Sous un soleil de plomb, Ténimba Doumbia, septuagénaire et plusieurs de ses camarades ‘’chiffonnières’’ ont célébré la journée internationale des droits des femmes (8 mars), sur des tas d’ordures en quête de leur subsistance.
« Nous n’avons pas d’autres choix. La journée du 8 mars pour nous, elle se fête dans les ordures. Car nous avons des bouches à nourrir et bien d’autres charges à assurer pour nous et notre famille», déclare Ténimba Doumbia. Jeudi 8 mars sur la colline de Balabougou, le soleil est presqu’au zénith, la chaleur est torride. A quelques mètres de la Faculté des Sciences Economiques et de Gestion se situe l’une des plus grandes décharges de la rive droite du District Bamako. La foule de chiffonnières se bouscule à l’arrivée de chaque charrette chargée d’ordures. Ces braves dames ont toutes une histoire triste les unes que les autres. Septuagénaire, chapeau glissé sur le crâne, un vieux masque sur le nez, seuls moyens de protection pour elle, Ténimba Doumbia s’affaire dans les ordures. Chiffonnière depuis plus de 20 ans, elle travaille environ 10heures par jour et six jours dans la semaine.

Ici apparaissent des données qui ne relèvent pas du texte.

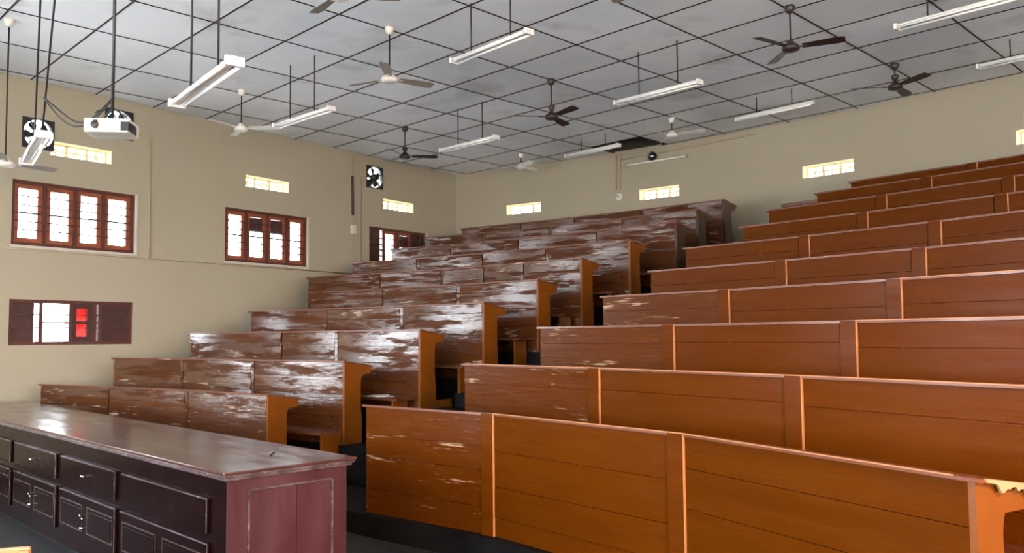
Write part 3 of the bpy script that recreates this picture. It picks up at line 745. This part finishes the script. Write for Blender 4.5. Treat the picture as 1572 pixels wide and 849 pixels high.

« Je ne me repose que le vendredi dans la semaine», affirme-t-elle. Couverte de poussières, les mains nues, dans une odeur nauséabonde, Ténimba trille dans le tas d’ordures, des matières récupérables: sachets plastiques, des bouteilles d’eau, de boisson ou de parfum, les vielles assiettes, chaussures et autres objets en plastique, des restes de nourriture entre autres. Le kilogramme de sachets en plastique est cédé entre 100 et 150FCFA en fonction des catégories, tandis que celui des autres objets solides en plastique est cédé entre 250 et 300FCFA.
Quant aux restes de nourritures, ils sont séchés et vendus aux éleveurs de bétail à 1500FCFA le sac de 50kg. Mais cela nécessite plusieurs jours de travail.
« Par jour, nous gagnons entre 500 et 1500FCFA» raconte Ténimba, avec un regard mélancolique. Veuve depuis une quinzaine d’années, elle a à sa charge, six enfants dont deux enfants de l’une de ses petites sœurs décédées.
« Avec mes maigres moyens, j’ai pu scolariser deux des six enfants. Les plus âgés d’entre eux viennent souvent m’aider à trier les ordures. On n’a pas d’autres choix que d’y faire face » dit-elle. A côté d’elle, Molobali Doumbia, la quarantaine révolue montre une de ses larges cicatrices au pied gauche. L’année dernière, elle s’est fait couper par un éclat de verre.
« La blessure était très grave, j’ai perdu beaucoup de sang. Les médecins l’ont cousu au centre de santé du Quartier-Mali, je suis restée à la maison environ un mois. Ici chaque jour que Dieu fait, une d’entre nous tombe malade ou se blesse. Mais on fait avec !», témoigne-t-elle. Epouse d’un commerçant ruiné et sans emploi, Molobali vit de la force de ses muscles depuis 15 ans pour nourrir ses deux enfants.
La situation d’Aissata Sidibé semble encore plus dure. Son époux précédemment employé à la CMDT à Dioïla, victime d’un grave accident de circulation est inactif depuis trois ans.
« Nous avons vendu nos bœufs de labour et dépensé toute notre économie pour le soigner. La blessure physique a été soignée mais il ne jouit plus de toutes ses facultés mentales. Il a été durement touché à la tête par l’accident. Je me débrouille comme je peux avec mes huit gosses», lâche-t-elle, le visage fermé.
Face ce coup pénible de la vie, ces femmes s’assument et affrontent le destin avec courage. Aucune d’entre elles ne bénéficient d’une aide de l’Etat, d’ONG ou des organisations féminines de défense des droits des femmes. « Nous nous faisions photographier et filmer par des gens autrefois. Ils nous font croire qu’ils nous cherchent de l’aide, mais nous n’avons jamais vu la couleur de leur aide. En réalité ils font de nous leur fonds de commerce. C’en est assez… », s’agace Ténimba Doumbia.
Pour elle et ses camarades le 8 mars ce n’est pas une affaire de ‘’chiffonnière’’ au Mali.